Днём мне звонят из редакции по телефону и сообщают содержание телеграммы Керенского по поводу выступления Корнилова: "Мы предполагаем прочитать эту телеграмму сегодня вечером на митинге".
-- Как получена Вами эта телеграмма? -- спешу задать я вопрос.
-- Она по телефону передана в Москву, а оттуда нашим корреспондентом по телеграфу нам.
-- Так подождите её публиковать. Я переговорю сегодня по прямому проводу с Петроградом и постараюсь выяснить вопрос. Не нужно вселять напрасную тревогу.
Вечером, вместе с комиссаром Кириенко, мы пошли на телеграф.
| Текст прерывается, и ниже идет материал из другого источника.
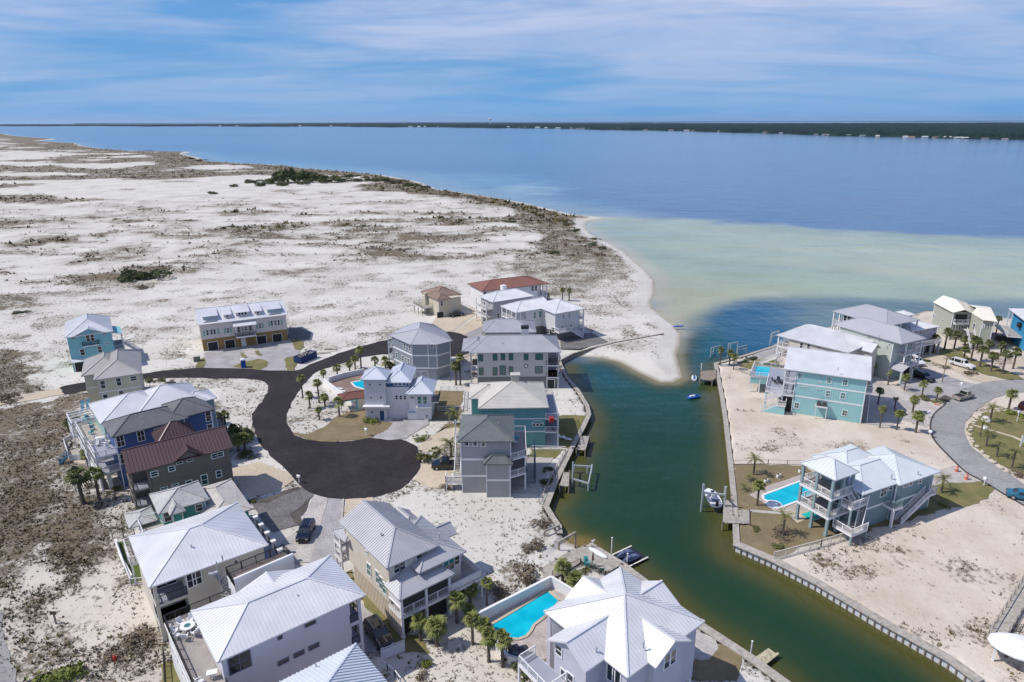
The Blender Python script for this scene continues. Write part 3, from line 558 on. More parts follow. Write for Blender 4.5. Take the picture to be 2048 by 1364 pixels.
# ------------------------------------------------------------------ seawalls, pools
def seawall(label, pts, panel=0.9, cap=0.9, m=M_WOOD, mc=M_WOODL, pm=None, z=0.0, group=None, name='seawall', big=False):
    t = thing(name, label, 'seawall', (*pts[0], 0), 0, group)
    o = Vector((*pts[0], 0)); w = MB(); c = MB(); pl = MB(); n = 0
    pan = MB().box(-0.40, -0.06, -1.45, 0.40, 0.06, -0.08).mesh('wall_panel', pm or m)
    pst = MB().cyl((0, 0, -1.7), (0, 0, 0.02), 0.13, n=8).mesh('pile', M_WOOD)
    for a, b in zip(pts, pts[1:]):
        A = Vector((*a, 0))-o; B = Vector((*b, 0))-o; L = (B-A).length; d = (B-A)/L; s = Vector((-d.y, d.x, 0))
        w.bar(A-d*0.1+Vector((0, 0, -1.3)), B+d*0.1+Vector((0, 0, -1.3)), 0.25, 2.8)
        kz = 0.13+0.004*(len(c.v)//8 % 3); c.bar(A-d*0.3+Vector((0, 0, kz)), B+d*0.3+Vector((0, 0, kz)), cap, 0.14)
        k = max(1, int(L/panel)); side = s*(0.27 if big else 0.22)
        for i in range(k):
            p_ = A+d*(L*(i+0.5)/k)+side
            if n < 290: 
                q = link('wall_panel', pan, t, p_, math.atan2(d.y, d.x), (L/k/0.9*0.98, 1, 1)); n += 1
            r_ = A+d*(L*i/k)+side*1.35
            if big: link('pile', pst, t, r_)
            else: pl.box(r_.x-0.08, r_.y-0.08, -1.7, r_.x+0.08, r_.y+0.08, 0.1)
    w.build('bulkhead', m, t); c.build('cap', mc, t)
    if pl.v: pl.build('pile', M_WOOD, t, kind='stuff')
    return t
M_PANEL = paint('pale vinyl sheet pile', (0.55, 0.57, 0.60), 0.6, 0.15, 1.5)
seawall('weathered timber bulkhead along the west bank of the canal below the teal houses', ats('p', WALL1[::-1]), 1.4)
seawall('low timber bulkhead curving across the sandy spit towards the white house', Pp((1118, 722), (1145, 708), (1185, 696), (1230, 685), (1325, 668))[::-1], 1.2, 0.5)
seawall('grey timber bulkhead beside the large white hipped roof at the bottom', ats('p', WALL2[::-1]), 1.4, 1.2)
iW = WALL3.index((1473, 1089))
seawall('long bulkhead of pale vinyl panels with a timber cap along the empty sand lot', ats('p', WALL3[:iW+1]), 0.82, 1.3, M_WOOD, M_WOODL, M_PANEL, big=True)
seawall('narrow timber bulkhead on the east bank beside the pool lawn and the bare sand', ats('p', WALL3[iW:]), 1.4, 0.9)
# ------------------------------------------------------------------ house kit
WCACHE = {}
def win_mesh(w, h, tm, gm, kind):
    key = (round(w, 2), round(h, 2), tm.name, gm.name, kind)
    if key in WCACHE: return WCACHE[key]
    f = MB(); fw = min(0.11, w*0.18, h*0.22)
    f.box(-w/2-fw*.5, -0.07, -h/2-fw*.5, -w/2+fw*.5, 0.03, h/2+fw*.5); f.box(w/2-fw*.5, -0.07, -h/2-fw*.5, w/2+fw*.5, 0.03, h/2+fw*.5)
    f.box(-w/2+fw*.5, -0.068, h/2-fw*.5, w/2-fw*.5, 0.03, h/2+fw*.5); f.box(-w/2+fw*.5, -0.068, -h/2-fw*.5, w/2-fw*.5, 0.03, -h/2+fw*.5)
    if kind in ('hung', 'double'): f.box(-w/2+fw*.5, -0.055, -0.035, w/2-fw*.5, 0.02, 0.035)
    if kind in ('double', 'door2'): f.box(-0.035, -0.06, -h/2+fw*.5, 0.035, 0.02, h/2-fw*.5)
    g = MB().box(-w/2, -0.03, -h/2, w/2, 0.02, h/2)
    WCACHE[key] = (f.mesh('window', tm), g.mesh('pane', gm)); return WCACHE[key]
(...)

Тщетно добивались мы связи со ставкой. Не менее тщетно -- с Юго-Западным фронтом. Трудно было войти в связь с Петроградом, но, наконец, удалось. После переговоров с политическим отделом Военного Министерства выяснилось, что телеграмма действительна, и что такое объяснение Керенским опубликовано. Каких бы то ни было подробностей узнать не удалось.
В той форме, как изложено в телеграмме, наличность мятежа не оставляло сомнений. Было ясно, что генерал Корнилов предложил Временному Правительству сдать власть, а для подкрепления требования были высланы войска.
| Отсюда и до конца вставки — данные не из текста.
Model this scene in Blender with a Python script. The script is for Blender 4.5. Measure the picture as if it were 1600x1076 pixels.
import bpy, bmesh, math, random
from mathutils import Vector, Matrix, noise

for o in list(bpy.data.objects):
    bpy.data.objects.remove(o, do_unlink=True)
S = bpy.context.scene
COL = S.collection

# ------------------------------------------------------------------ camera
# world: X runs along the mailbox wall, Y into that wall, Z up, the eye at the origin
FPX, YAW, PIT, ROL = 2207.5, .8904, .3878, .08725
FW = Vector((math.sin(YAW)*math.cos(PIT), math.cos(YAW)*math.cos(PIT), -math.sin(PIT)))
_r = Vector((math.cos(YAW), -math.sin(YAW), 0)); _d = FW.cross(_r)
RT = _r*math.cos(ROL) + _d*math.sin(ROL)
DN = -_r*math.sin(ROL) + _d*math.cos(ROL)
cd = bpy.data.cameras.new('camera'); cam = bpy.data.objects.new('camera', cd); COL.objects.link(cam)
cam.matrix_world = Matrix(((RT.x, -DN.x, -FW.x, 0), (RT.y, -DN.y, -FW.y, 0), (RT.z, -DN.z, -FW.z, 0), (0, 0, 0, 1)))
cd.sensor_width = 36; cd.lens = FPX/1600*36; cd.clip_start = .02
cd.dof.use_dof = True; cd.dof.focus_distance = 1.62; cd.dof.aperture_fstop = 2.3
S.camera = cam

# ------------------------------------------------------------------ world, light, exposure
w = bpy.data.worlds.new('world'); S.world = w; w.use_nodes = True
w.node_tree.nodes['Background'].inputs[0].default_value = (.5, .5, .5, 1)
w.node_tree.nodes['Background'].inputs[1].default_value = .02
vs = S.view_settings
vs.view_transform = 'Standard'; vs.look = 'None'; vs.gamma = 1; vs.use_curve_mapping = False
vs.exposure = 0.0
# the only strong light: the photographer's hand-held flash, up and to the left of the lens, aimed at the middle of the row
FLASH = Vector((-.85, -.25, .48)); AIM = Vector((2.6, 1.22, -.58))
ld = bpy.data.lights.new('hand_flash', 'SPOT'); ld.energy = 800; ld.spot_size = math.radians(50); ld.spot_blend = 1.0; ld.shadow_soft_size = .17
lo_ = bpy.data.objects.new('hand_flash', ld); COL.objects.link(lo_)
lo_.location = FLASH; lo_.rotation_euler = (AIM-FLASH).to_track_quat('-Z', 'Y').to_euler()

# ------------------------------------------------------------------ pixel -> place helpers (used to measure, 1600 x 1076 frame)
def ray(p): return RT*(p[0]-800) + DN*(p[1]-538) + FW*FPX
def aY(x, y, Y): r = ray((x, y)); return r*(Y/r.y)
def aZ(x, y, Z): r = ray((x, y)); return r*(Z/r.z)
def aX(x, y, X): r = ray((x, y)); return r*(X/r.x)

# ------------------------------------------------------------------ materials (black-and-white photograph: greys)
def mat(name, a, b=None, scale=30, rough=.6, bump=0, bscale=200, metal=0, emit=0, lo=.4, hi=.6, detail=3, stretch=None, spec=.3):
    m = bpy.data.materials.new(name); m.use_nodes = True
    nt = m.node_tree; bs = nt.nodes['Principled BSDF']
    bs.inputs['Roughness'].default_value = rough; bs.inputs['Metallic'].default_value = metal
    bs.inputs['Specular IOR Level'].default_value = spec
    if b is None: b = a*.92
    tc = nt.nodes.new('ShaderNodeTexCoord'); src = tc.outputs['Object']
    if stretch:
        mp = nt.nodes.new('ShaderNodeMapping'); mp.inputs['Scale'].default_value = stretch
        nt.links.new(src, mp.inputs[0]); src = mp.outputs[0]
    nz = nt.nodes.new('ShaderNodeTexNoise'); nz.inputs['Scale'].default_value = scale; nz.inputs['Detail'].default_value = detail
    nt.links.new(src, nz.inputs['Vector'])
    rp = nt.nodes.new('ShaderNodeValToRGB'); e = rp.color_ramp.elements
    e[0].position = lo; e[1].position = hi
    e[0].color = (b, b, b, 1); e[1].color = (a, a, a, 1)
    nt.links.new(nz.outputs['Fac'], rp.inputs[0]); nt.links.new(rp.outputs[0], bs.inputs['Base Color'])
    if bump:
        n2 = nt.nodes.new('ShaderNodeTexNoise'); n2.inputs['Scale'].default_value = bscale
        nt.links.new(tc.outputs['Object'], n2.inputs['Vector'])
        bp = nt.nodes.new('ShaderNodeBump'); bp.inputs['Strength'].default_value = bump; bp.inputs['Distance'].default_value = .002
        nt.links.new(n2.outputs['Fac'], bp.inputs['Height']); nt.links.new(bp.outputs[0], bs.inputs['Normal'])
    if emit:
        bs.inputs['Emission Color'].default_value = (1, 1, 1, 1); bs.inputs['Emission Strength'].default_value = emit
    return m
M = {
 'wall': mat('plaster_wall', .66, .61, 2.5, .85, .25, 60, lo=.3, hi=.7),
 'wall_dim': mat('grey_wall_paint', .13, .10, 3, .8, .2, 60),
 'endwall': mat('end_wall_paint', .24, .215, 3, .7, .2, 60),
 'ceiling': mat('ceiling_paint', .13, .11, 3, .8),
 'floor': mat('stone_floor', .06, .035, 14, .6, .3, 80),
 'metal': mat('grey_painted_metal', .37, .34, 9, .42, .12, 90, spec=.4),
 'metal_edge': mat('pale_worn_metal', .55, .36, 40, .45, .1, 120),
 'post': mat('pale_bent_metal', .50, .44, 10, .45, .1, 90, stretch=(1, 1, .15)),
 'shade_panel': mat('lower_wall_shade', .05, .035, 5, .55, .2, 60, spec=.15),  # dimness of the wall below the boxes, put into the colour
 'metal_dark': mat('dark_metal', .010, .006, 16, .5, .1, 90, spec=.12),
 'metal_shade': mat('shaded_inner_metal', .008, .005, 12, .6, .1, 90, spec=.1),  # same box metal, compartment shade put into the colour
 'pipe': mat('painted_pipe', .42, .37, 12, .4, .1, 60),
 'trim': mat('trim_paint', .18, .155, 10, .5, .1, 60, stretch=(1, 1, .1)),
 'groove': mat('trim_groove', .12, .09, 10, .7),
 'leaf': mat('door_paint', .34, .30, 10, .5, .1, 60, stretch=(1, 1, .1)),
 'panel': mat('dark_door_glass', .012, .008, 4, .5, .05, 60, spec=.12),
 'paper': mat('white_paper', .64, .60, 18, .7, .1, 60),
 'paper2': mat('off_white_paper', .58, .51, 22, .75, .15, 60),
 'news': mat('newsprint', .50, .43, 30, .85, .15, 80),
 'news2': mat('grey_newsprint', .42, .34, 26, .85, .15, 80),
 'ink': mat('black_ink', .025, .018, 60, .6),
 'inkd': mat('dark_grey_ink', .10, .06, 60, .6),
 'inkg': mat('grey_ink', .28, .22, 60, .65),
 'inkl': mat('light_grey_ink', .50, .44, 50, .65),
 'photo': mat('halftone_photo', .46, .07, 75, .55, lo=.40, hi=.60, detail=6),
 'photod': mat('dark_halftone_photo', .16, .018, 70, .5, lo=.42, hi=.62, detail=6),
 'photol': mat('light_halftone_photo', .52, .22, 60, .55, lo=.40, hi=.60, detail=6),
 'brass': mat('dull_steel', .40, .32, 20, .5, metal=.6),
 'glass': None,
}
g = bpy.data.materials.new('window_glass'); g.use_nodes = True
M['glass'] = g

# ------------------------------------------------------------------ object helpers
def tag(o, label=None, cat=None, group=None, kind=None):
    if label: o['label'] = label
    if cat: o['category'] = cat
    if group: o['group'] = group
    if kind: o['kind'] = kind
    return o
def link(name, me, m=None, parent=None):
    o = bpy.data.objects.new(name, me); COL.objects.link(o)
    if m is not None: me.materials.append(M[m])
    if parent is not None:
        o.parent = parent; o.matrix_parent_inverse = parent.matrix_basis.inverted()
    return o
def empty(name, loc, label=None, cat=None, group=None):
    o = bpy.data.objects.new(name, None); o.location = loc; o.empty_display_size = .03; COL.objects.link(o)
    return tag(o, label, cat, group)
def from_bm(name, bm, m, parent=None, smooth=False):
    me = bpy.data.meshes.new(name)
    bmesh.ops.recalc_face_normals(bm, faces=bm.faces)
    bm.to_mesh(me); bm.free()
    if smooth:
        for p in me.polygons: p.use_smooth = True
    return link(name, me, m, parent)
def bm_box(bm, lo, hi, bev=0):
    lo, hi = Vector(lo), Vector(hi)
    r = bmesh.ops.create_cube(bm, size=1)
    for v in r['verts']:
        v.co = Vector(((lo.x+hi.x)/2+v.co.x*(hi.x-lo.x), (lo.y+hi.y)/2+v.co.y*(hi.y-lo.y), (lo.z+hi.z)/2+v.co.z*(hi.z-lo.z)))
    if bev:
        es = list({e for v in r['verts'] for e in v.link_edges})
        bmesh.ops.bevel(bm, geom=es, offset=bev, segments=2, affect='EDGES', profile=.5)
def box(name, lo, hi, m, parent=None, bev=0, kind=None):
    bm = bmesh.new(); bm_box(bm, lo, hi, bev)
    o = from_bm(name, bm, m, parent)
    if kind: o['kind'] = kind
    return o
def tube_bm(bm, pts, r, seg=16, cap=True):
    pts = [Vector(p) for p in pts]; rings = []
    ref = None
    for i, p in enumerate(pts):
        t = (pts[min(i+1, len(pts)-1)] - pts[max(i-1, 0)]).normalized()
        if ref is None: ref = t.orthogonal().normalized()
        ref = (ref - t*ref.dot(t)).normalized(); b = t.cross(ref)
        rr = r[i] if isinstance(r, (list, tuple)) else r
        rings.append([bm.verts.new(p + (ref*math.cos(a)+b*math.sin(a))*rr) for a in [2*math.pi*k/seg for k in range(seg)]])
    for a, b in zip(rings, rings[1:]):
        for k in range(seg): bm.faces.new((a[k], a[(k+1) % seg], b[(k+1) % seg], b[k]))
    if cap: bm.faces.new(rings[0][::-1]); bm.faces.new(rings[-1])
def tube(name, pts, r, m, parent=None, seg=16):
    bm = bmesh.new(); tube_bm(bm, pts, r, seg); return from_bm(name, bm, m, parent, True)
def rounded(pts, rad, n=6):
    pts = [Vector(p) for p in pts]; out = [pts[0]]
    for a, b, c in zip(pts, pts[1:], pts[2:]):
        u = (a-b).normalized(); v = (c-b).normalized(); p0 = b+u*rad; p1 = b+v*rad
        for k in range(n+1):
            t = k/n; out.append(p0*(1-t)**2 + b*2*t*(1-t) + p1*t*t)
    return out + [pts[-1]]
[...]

Получив подтверждение телеграммы, уже поздно вечером, около одиннадцати часов, пришёл я в театр, где публика была предупреждена о каких-то важных известиях, за которыми я сам пошёл на телеграф. Понятно нетерпение публики при моём появлении.
Я прочёл телеграмму и затем в краткой речи выразил уверенность, что революционная демократия не даст возможности контрреволюционному заговору, откуда бы он ни исходил, нанести удар свободе. Уверенность в гарнизоне была полная, и не было никаких сомнений, что Киев не пойдёт по пути контрреволюции. 06щий взрыв энтузиазма был ответом на мою речь и доказывал справедливость моей уверенности.
И в самом деле, Киев ничем не проявил себя в смысле враждебном новому строю.
На этом митинге присутствовал комиссар Юго-Западного фронта Иорданский. И так как были основания думать, что главнокомандующий Юго-Западным фронтом примкнул к движению, то Иорданский решил ехать в ставку главнокомандующего в Бердичев не по железной дороге, а в автомобиле через Житомир. Он уехал на следующий день утром и должен был из Бердичева говорить со мной по прямому проводу. Но к вечеру ему не удалось прибыть в Бердичев, так как он задержался в Житомире. Ему пришлось сделать некоторые аресты в Житомире и затем уже прибыть в Бердичев.
В общем, то, что называлось мятежом генерала Корнилова, было ликвидировано очень быстро и без больших затруднений.
Трудно сказать теперь веское слово по поводу этого трагического эпизода нашей жизни. Трудно дать надлежащую оценку этому выступлению. Ещё труднее быть совершенно беспристрастным.
Те сведения, которые доходили до общего сведения по газетам, те сведения, которые я получал, как Командующий Войсками, говорят, во-первых, о том, что многое в этом выступлении покрыто непроницаемой ещё тайной, и что этот крупный эпизод русской революции ждёт своего историка, а, во-вторых, о том, что никакие контрреволюционные выступления, хоть сколько-нибудь напоминающие возврат к старому, не опасны для дела революции: слишком недовольны все старым, чтобы поддерживать устремления в ту сторону.
Я сказал, что в Бердичеве и Житомире были арестованы генералы высшего командования. Их участие вызвало на Юго-Западном фронте такое негодование, что их хотели там же судить военно-революционным судом. Много труда и усилий пришлось употребить всем, чтобы не совершить этой несправедливости. Нельзя за одно и то же дело судить участников отдельно от главного виновника.